Patrons of Sikh Caucus Request U.S. Congress To Speak For Surat Singh Khalsa

Over Seas

Patrons of Sikh Caucus Request U.S. Congress To Speak For Surat Singh Khalsa

By Sikh Siyasat Bureau

May 22, 2015

Sacramento, USA: As patrons of the American Sikh Congressional Caucus, and members of the community the caucus represents, we urge the 42 U.S. representatives who belong to the caucus to recognize and represent the interests of the Sikh-American community by acknowledging the democratic protest of Californian Sikh Surat Singh Khalsa, a permanent resident of the United States who is on hunger-strike in Punjab, India to demand release of political prisoners.

Khalsa, like many Sikhs in the United States, came here as a refugee from political and religious persecution by the Indian State. He quit his job as a government teacher in June 1984 after the government launched an invasion of the Sikh Golden Temple that resulted in the deaths of thousands of innocent Sikh pilgrims.
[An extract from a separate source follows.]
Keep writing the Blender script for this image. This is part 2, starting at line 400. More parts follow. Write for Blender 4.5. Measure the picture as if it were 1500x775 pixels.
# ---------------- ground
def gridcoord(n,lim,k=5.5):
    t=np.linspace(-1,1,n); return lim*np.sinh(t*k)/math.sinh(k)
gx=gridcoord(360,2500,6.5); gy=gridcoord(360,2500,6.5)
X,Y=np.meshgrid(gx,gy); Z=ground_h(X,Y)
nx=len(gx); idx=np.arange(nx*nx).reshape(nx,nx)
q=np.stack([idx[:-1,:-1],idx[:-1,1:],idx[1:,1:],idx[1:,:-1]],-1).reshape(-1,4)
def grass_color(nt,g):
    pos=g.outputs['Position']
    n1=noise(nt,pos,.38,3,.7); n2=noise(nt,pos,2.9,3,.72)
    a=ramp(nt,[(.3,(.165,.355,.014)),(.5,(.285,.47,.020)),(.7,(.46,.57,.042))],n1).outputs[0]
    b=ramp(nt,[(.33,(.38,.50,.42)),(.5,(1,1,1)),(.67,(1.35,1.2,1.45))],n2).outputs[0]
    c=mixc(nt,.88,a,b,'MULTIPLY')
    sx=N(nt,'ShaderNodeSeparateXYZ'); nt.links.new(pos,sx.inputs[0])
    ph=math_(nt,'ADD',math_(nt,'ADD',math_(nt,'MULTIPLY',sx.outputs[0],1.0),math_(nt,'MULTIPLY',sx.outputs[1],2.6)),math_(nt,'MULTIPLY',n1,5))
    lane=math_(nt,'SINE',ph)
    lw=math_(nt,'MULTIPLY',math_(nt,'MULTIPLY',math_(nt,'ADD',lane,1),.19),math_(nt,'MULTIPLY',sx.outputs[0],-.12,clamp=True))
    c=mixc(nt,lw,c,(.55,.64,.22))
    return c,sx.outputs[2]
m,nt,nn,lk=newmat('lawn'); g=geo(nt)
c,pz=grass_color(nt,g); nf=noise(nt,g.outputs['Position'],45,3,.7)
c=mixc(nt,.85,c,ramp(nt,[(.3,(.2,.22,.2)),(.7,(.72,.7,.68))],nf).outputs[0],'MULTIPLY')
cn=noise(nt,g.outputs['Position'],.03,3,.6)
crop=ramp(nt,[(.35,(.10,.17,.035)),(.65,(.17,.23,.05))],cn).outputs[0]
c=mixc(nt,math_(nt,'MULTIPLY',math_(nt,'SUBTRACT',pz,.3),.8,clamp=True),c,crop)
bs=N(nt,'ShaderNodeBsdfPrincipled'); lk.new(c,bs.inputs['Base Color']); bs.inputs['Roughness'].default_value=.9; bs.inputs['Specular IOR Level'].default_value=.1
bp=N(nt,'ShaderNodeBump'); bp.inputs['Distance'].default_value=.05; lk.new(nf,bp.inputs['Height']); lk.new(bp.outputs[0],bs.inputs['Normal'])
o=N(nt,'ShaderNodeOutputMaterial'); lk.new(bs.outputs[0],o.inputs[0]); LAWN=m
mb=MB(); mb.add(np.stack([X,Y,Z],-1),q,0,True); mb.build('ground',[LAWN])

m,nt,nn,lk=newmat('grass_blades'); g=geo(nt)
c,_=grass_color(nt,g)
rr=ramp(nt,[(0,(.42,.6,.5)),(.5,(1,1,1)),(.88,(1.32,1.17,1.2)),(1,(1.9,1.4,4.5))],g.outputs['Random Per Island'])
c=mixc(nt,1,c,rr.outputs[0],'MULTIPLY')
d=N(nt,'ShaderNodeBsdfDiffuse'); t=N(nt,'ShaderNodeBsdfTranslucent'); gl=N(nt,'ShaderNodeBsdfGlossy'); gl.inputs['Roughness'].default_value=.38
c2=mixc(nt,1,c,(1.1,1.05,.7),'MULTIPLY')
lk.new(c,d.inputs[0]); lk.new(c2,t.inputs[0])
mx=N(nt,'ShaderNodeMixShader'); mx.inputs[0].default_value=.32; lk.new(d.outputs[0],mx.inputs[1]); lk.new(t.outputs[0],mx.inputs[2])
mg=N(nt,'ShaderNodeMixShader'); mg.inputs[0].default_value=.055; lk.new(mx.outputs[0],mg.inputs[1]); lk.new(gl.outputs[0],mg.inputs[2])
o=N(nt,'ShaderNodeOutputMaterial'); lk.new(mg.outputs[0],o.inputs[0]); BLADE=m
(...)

After the state-sponsored genocide against Sikhs expanded in November 1984, when the ruling party armed, funded, and guided the systematic slaughter of thousands of Sikh men, women, and children in the streets of India’s capital city, Khalsa began participating in peaceful protests against the government’s policy of genocide. He was wounded when police opened fire on a demonstration outside the Punjab Legislative Assembly in 1986 and subsequently decided to flee India for the United States. He came here legally, and his children and grandchildren became citizens, but he never forgot the atrocities committed against his fellow Sikhs.

In January, Khalsa traveled to Punjab to begin a hunger-strike. His demand is for release of political prisoners who are mostly dissidents arrested for protesting the Sikh Genocide and related events. The prisoners have completed their sentences but are being denied release because of the political nature of their charges.

Since January 16, Khalsa has refused all food. He was arrested and force-fed for 74 days (February 8 to April 23), but after pressure from seven California congressional representatives, he was released without charges and has now been without sustenance for the past month. His family reports from India that he has lost the ability to walk or even talk. In his democratic protest by abstention, Khalsa joins the ranks of other human rights activists in India like Irom Sharmila and Bhagat Singh. His struggle was undertaken as a method of expressing peaceful dissent and exercising the natural human liberty to free expression and consequently we urge you to recognize his honorable choice.

Considering a caucus exists to pursue common legislative goals in service to a specific community, we insist that the most urgent priority of the American Sikh Congressional Caucus must be to speak for Surat Singh Khalsa. His struggle is mobilizing and inspiring the Sikh community all around the world and if the Sikh Caucus claims to represent the interests of the Sikh people, then it cannot continue to ignore this issue. We want the Sikh Caucus to stand up for their constituents who have brothers and sisters that are suffering in India and who are deeply concerned for the welfare of their global community, especially including U.S. permanent resident Surat Singh Khalsa. A number of Sikh Caucus members joined the bipartisan House Resolution 417 introduced in 2013 by Reps. Joe Pitts (R-PA) and Keith Ellison (D-MI), but the caucus unfortunately missed the opportunity to make the resolution part of its agenda despite broad national support for it from the Sikh-American community. We hope you can redeem this opportunity to speak for Surat Singh Khalsa.

We appeal to you speak out so that Khalsa’s self-sacrifice for the sake of the human rights of Sikhs, Muslims, Christians, and the oppressed classes of India will not go unrecognized. Please contact U.S. Secretary of State John Kerry immediately to request he appeal for the release of Indian political prisoners. We suggest that no other issue should take precedence for the Sikh Caucus since, after all, the name only fits if the caucus represents the interests of the community by whose name it calls itself.

Patrons of the Sikh Caucus is a nonpartisan group who want their congressional representatives to boldly speak out about Sikh issues of true interest to the Sikh-American community, both domestic and international and specifically including human rights issues in India, and who urge the Sikh Caucus to request these issues be adopted into the agendas of the House Foreign Affairs Committee and the Tom Lantos Human Rights Commission.